USP testa resistência à radiação sem utilizar um reator nuclear

Técnica avançada de microscopia eletrônica simula os efeitos causados pela radiação no revestimento dos reatores

seg, 11/02/2019 - 15h43 | Do Portal do Governo

O acidente na central nuclear de Fukushima, em 2011, no Japão, levou os cientistas a buscar materiais para os reatores mais resistentes aos danos severos causados pela radiação. Um dos materiais é o nitreto de titânio, composto cerâmico testado em uma pesquisa internacional com participação da Escola Politécnica (Poli) da Universidade de São Paulo (USP).

Por meio de uma técnica avançada de microscopia eletrônica, o efeito da radiação é simulado sem necessidade de produzir uma reação nuclear, o que reduz o custo dos experimentos. O método usado no experimento é descrito em artigo do Journal of Nuclear Materials.

Os reatores nucleares possuem uma câmara em que são inseridas varetas metálicas com o combustível nuclear e o material que controla a intensidade da reação entre as partículas dos átomos, que leva à geração de energia.
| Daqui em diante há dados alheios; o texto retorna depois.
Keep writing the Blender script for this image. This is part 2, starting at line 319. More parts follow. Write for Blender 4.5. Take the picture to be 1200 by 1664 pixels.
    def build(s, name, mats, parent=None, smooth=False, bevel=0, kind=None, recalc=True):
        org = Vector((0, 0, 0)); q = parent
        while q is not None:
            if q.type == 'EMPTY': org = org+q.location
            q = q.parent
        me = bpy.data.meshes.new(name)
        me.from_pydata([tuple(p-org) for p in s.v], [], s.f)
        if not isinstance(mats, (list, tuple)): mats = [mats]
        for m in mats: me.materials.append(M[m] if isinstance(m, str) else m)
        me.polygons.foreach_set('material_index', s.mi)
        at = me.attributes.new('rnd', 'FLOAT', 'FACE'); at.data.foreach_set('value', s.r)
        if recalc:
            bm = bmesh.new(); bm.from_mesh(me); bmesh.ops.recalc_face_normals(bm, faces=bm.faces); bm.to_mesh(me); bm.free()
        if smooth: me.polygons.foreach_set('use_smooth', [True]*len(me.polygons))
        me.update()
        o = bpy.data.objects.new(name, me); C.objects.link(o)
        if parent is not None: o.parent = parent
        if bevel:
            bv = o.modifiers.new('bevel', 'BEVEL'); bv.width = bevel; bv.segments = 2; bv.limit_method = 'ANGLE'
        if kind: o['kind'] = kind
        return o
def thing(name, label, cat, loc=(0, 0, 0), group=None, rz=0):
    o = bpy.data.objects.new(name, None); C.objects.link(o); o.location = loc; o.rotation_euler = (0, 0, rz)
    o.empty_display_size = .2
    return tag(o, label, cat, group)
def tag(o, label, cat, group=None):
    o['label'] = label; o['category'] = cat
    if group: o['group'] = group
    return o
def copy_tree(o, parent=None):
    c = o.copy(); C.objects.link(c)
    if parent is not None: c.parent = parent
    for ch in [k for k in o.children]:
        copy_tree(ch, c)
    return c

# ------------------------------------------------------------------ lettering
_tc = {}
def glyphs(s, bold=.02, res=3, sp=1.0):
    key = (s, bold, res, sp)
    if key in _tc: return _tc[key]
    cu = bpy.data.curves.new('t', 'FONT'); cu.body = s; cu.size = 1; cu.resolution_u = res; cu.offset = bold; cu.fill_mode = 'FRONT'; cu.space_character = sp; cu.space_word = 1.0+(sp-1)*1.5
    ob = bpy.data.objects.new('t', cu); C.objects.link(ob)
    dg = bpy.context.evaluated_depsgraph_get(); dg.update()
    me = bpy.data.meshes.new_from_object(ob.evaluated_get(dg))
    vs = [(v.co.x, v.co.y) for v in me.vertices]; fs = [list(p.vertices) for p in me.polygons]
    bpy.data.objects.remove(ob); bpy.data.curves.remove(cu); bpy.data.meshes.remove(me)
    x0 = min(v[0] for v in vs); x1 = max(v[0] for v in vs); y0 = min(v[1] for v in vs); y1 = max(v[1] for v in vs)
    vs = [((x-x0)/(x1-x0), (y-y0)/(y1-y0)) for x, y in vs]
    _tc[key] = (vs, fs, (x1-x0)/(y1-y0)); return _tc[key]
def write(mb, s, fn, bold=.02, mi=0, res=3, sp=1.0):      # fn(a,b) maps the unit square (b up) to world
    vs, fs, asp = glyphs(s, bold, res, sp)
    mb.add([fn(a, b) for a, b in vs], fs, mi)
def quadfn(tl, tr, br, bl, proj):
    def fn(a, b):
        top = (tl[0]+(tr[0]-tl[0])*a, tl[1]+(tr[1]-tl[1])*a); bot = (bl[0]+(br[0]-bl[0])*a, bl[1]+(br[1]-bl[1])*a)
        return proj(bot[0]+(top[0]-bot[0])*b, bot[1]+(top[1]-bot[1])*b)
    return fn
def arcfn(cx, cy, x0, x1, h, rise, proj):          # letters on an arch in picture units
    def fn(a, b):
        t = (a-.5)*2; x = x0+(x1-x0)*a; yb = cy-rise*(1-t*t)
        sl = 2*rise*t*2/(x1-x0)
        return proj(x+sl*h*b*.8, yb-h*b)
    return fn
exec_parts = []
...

“A radiação produzida na reação pode danificar o revestimento do combustível e comprometer o reator”, conta o professor Claudio Schön, da Poli, um dos autores do artigo. “Em Fukushima, o revestimento era feito de zircaloy, uma liga metálica com zircônio. O vapor de água presente na câmara do reator reagiu com o zircônio, produzindo hidrogênio molecular, que se acumulou e causou uma explosão”, acrescenta.

Desde então, segundo o docente, a comunidade científica busca soluções para evitar novos acidentes como esse. Uma das propostas é a adição de um filme fino sobre o zircaloy. Para essa finalidade, o Laboratório Nacional de Oak Ridge (Estados Unidos) estuda o nitreto de titânio, e um dos pesquisadores envolvidos é o primeiro autor do artigo, o físico Matheus Tunes, formado no Instituto de Física (IF) da USP.

Análises

Na Poli, o doutorando Felipe Carneiro da Silva, orientado por Claudio Schön, pesquisa as propriedades mecânicas dos filmes finos de nitreto de titânio. A partir dos estudos de Carneiro da Silva, o físico testou o material nos laboratórios da Universidade de Huddersfield (Reino Unido).
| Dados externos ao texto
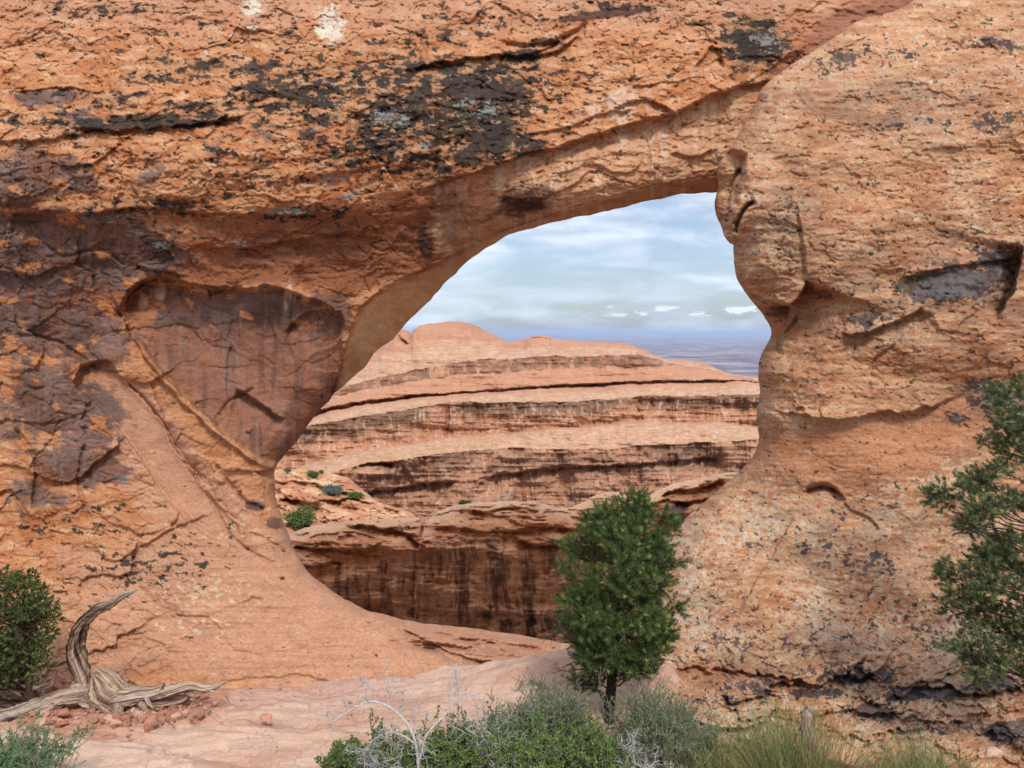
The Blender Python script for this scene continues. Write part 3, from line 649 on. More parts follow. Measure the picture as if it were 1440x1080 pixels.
    D -= np.clip(ridge(x * 0.9, (z + 0.05 * x) * 8, 3, 231), 0, 1) * 0.010
    D -= fbm(x * 4, z * 6, 5, 235, 0.55) * 0.014
    D -= fbm(x * 12, z * 20, 3, 239, 0.6) * 0.006
    D += sm(0.46, 0.58, fbm(x * 4.5, z * 11, 3, 243)) * 0.03 * sm(620, 500, v)
    return D
def but_colour(u, v, s, D):
    x = (u - 720) / 95.0; z = (HZ - v) / 95.0
    nA = fbm(x * 0.9, z * 1.6, 4, 301); nB = fbm(x * 4.5, z * 6.5, 4, 305, .62); nC = fbm(x * 13, z * 19, 3, 309, .65)
    nD = fbm(x * 1.6, z * 11, 4, 313, .62); nL = fbm(x * 7, z * 8, 4, 317, .66); nM = fbm(x * 9 + 5, z * 10, 4, 321, .66)
    c = np.broadcast_to(lin(208, 144, 102), u.shape + (3,)).copy()
    c = mixc(c, lin(193, 120, 78), 0.8 * sm(-0.15, 0.4, nA))
    c = mixc(c, lin(222, 170, 128), 0.6 * sm(0.05, 0.4, nD))
    c = mixc(c, lin(186, 112, 74), 0.5 * sm(0.05, 0.4, -nD))
    # smooth red band in the waist
    wa = blobs(u, v, [(1200, 640, 170, 50, 0, 1), (1090, 450, 30, 26, 0, 1.1), (1010, 760, 70, 70, 0, .4), (990, 945, 110, 14, 0, 1.1), (1350, 600, 90, 60, 0, .8)])
    c = mixc(c, lin(205, 132, 92), 0.7 * sm(.3, .6, wa + .2 * nA))
    # cream lichen, dense low down
    crf = np.interp(v, [0, 300, 560, 680, 740, 900, 1080], [-.26, -.20, -.24, -.10, .10, .04, .06]) + 0.34 * fbm(x * .8, z * .8, 3, 325)
    crf = np.where(wa > .55, crf - .25, crf)
    c = mixc(c, lin(224, 180, 138), 0.5 * sm(0.08, 0.14, nL + crf - .08))
    c = mixc(c, lin(220, 186, 154), 0.7 * sm(0.24, 0.30, nM + crf - .06))
    c = mixc(c, lin(196, 180, 166), 0.5 * sm(0.38, 0.43, fbm(x * 15, z * 17, 3, 329, .6) + crf * .8))
    soft = blobs(u, v, [(1330, 400, 190, 90, 0, 1), (1250, 150, 220, 70, -6, .8), (1400, 560, 110, 70, 0, .9), (1120, 320, 70, 110, 0, .9), (1180, 760, 150, 80, 0, .8), (1100, 920, 220, 50, 0, .9), (1320, 960, 200, 50, 0, .9), (1200, 470, 120, 40, 0, .8)])
    c = mixc(c, lin(140, 104, 82), .62 * sm(.1, .9, soft * (.75 + .7 * fbm(x * 1.6, z * 3, 4, 349)) + .1 * nB))
    # black and purple lichen in clusters
    bk = blobs(u, v, [(1340, 400, 110, 34, -6, 1.15), (1400, 370, 60, 40, 0, .9), (1400, 560, 60, 26, 0, .95), (1235, 490, 70, 30, 0, .4), (1215, 450, 60, 22, -10, .8), (1110, 300, 34, 60, 0, .62), (1100, 350, 30, 40, 0, .62),
        (1260, 80, 80, 20, -10, .6), (1180, 85, 60, 26, -20, .8), (1400, 60, 60, 20, 0, .8), (1330, 65, 60, 12, 0, .6), (1300, 170, 110, 18, -4, .68), (1400, 170, 80, 24, 0, .8), (1160, 190, 60, 18, 0, .45), (1220, 790, 66, 38, 0, .74), (1140, 770, 80, 44, 0, .6), (1060, 770, 18, 22, 30, .72),
        (1180, 720, 50, 40, 0, .5), (1130, 600, 12, 8, 0, .7), (1345, 590, 20, 12, 0, 1.1), (1390, 545, 50, 16, 0, 1.0), (1250, 690, 150, 90, 0, .36), (1100, 900, 190, 36, 0, .62), (1040, 870, 100, 30, 0, .5), (1280, 880, 160, 50, 0, .6), (1200, 950, 110, 22, 0, .88), (1060, 965, 80, 18, -6, .85), (1010, 985, 90, 12, 0, .7),
        (1300, 975, 110, 20, 0, .95), (1400, 960, 70, 26, 0, .9), (1230, 1000, 70, 22, 0, .9), (1420, 1030, 60, 26, 0, 1.0), (1330, 1020, 90, 20, 0, .7), (1150, 975, 120, 12, 0, .8), (1300, 330, 200, 60, 0, .42), (1250, 260, 200, 50, 0, .40), (1180, 400, 60, 40, 0, .5), (1500, 700, 200, 300, 0, .5), (1270, 130, 200, 30, 0, .38)])
    bk = bk + .3 * sm(.6, 1, bk)
    b1 = sm(0.50, 0.555, bk * 0.72 + 0.40 * nB + 0.30 * nC + 0.12 * nD)
    bcol = mixc(np.broadcast_to(lin(62, 48, 48), c.shape).copy(), lin(96, 72, 70), sm(0, .3, fbm(x * 3, z * 3, 3, 333)))
    bcol = mixc(bcol, lin(78, 66, 42), .7 * sm(.15, .35, fbm(x * 2, z * 2, 3, 337)) * sm(700, 500, v))
    c = mixc(c, bcol, 0.9 * b1)
    grain = np.interp(v, [0, 500, 600, 720, 800, 900, 1080], [0, 0, -.03, .0, .04, .09, .05])
    c = mixc(c, lin(66, 50, 50), 0.85 * sm(0.43, 0.47, fbm(x * 9, z * 14, 4, 341, .66) + grain + 0.12 * fbm(x, z * 1.5, 2, 345)))
    gb = sm(.66, .71, bk * .5 + .5 * nM + .1)
    c = mixc(c, lin(140, 130, 124), 0.35 * gb)
    c = c * (1 + 0.10 * nC + 0.08 * nB + 0.06 * nD)[..., None]
    return np.clip(c, 0.012, 0.85)
but = relief('rock_buttress', axis(830, 860, 1456, 1850, FINE, 3.2), axis(-250, -14, 1094, 1230, FINE, 3.2), b_sdf, but_depth, but_colour, M_ROCK, tint=(.80, .92, .98))
tag(but, 'huge rounded lichen-speckled sandstone buttress filling the right side, with an overhanging chin at the opening', 'rock buttress')

# ------------------------------------------------------------------ rocks seen through the opening
def banks(u, v, curves, depths, cls):
    """piecewise depth between bed lines; returns depth, band index, position inside the band"""
    Vc = [np.interp(u, [p[0] for p in c], [p[1] for p in c]) for c in curves]
    D = np.full(u.shape, float(depths[0]), np.float32); band = np.zeros(u.shape, int); pos = np.zeros(u.shape, np.float32)
    for i in range(len(Vc) - 1):
        t = (v - Vc[i]) / np.maximum(Vc[i + 1] - Vc[i], 0.8); m = (t >= 0)
        tt = np.clip(t, 0, 1)
        D = np.where(m, depths[i] + (depths[i + 1] - depths[i]) * cls[i](tt), D)
        band = np.where(m, i, band); pos = np.where(m, tt, pos)
    return D, band, pos
lin_ = lambda t: t
bench = lambda t: np.sin(t * np.pi / 2) ** 1.0
MES_TOP = [(300, 560), (400, 545), (480, 520), (500, 505), (530, 490), (545, 477), (556, 467), (566, 463), (575, 466), (578, 471), (581, 464), (590, 458), (605, 455), (625, 453), (645, 452), (662, 455), (682, 464), (700, 474), (714, 481), (738, 478),
           (742, 475), (748, 472.5), (772, 472), (776, 476), (790, 478), (830, 480), (868, 481), (890, 486), (910, 494), (928, 503), (934, 505), (965, 506), (992, 510), (999, 514), (1020, 524), (1050, 529), (1140, 534)]
cA = MES_TOP
c1t = [(300, 590), (440, 558), (485, 543), (540, 528), (615, 514), (690, 505), (747, 502), (800, 501), (897, 498.5), (928, 506), (935, 509), (1000, 519), (1020, 528), (1060, 534), (1140, 540)]
c1b = [(300, 596), (440, 563), (485, 554), (540, 542), (615, 531), (690, 524), (747, 520), (800, 518), (897, 516), (928, 517), (935, 514), (1000, 521), (1020, 530), (1060, 536), (1140, 542)]
c2a = [(300, 612), (400, 588), (455, 575), (500, 567), (560, 557), (652, 550), (702, 547), (800, 540), (900, 535), (1022, 535), (1060, 537), (1140, 543)]
c2b = [(300, 617), (400, 594), (455, 581), (500, 572), (560, 561), (652, 553), (702, 550), (800, 544), (900, 539), (1022, 537.5), (1060, 539), (1140, 545)]
c3t = [(300, 640), (400, 608), (440, 597), (540, 581), (632, 566), (700, 566), (800, 565), (920, 557), (1067, 555), (1140, 556)]
c3b = [(300, 690), (400, 665), (440, 650), (515, 635), (615, 618), (700, 608), (800, 602), (880, 592), (1000, 594), (1067, 597), (1140, 600)]
c4t = [(300, 715), (400, 690), (440, 672), (485, 658), (555, 650), (615, 637), (715, 630), (800, 632), (900, 628), (1000, 622), (1067, 618), (1140, 618)]
c4b = [(300, 790), (485, 770), (1140, 760)]
def mesa_sdf(u, v):
    top = np.interp(u, [p[0] for p in MES_TOP], [p[1] for p in MES_TOP]) + 0.8 * fbm(u / 14, u * 0, 3, 401)
    return np.minimum(np.minimum((v - top) * 0.9, 800 - v), np.minimum(u - 180, 1500 - u))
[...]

O nitreto de titânio foi observado em um microscópio de transmissão, acoplado a um acelerador de partículas. “A radiação é simulada por um feixe de íons de xenônio (gás nobre) que, ao se chocar com as partículas do material testado, simula o dano causado pela radiação do combustível nuclear”, explica Claudio Schön.

“Se a simulação fosse feita em um reator nuclear, além do custo mais elevado e da dificuldade de controlar a reação, todo o material potencialmente se tornaria radioativo, o que não acontece com essa técnica”, completa.

As análises demonstraram que o nitreto de titânio não é um material adequado para revestir o combustível nuclear. “Os testes identificaram dois processos que comprometem o desempenho da liga. Um deles é a segregação induzida por radiação, em que a energia envolvida na reação faz os átomos de titânio se concentrarem em defeitos cristalinos do material”, descreve o professor.

“O outro é o aparecimento de cavidades e bolhas, que crescem rapidamente ao receberem o nitrogênio existente no composto, causando um inchamento que é ruim para a operação do reator”, diz.

Destaque internacional

As pesquisas com reatores dentro da USP não vêm de hoje. Em 2018, por exemplo, a tese de doutorado de Vinícius Njaim Duarte sobre o comportamento de ondas que afetam a continuidade de reações de fusão, prejudicando a eficácia na produção de energia, ganhou o mundo após a publicação na revista Physics of Plasmas.

A repercussão foi tanta que a empresa General Atomics, que opera a maior máquina dedicada a estudos sobre fusão magnética dos Estados Unidos, realizou experimentos para testar as predições do modelo de Duarte, por meio do uso de uma máquina conhecida como “tokamak”.

Trata-se de um protótipo experimental de reator de fusão nuclear, dentro do qual se confina, em uma câmara de vácuo, um gás composto de isótopos de hidrogênio, sob a forma de plasma (quando se aquece um gás neutro a temperatura muito elevada, obtendo íons e elétrons).

Segundo Duarte, o que se observa em máquinas tokamak é que essas ondas “interagem com uma certa população de íons altamente energéticos, presentes no plasma”. Quando a interação foge do controle, as partículas são expelidas do plasma e esse fenômeno “é muito indesejável, porque é necessário manter as partículas do plasma bem confinadas”, preservando a autossuficiência do reator.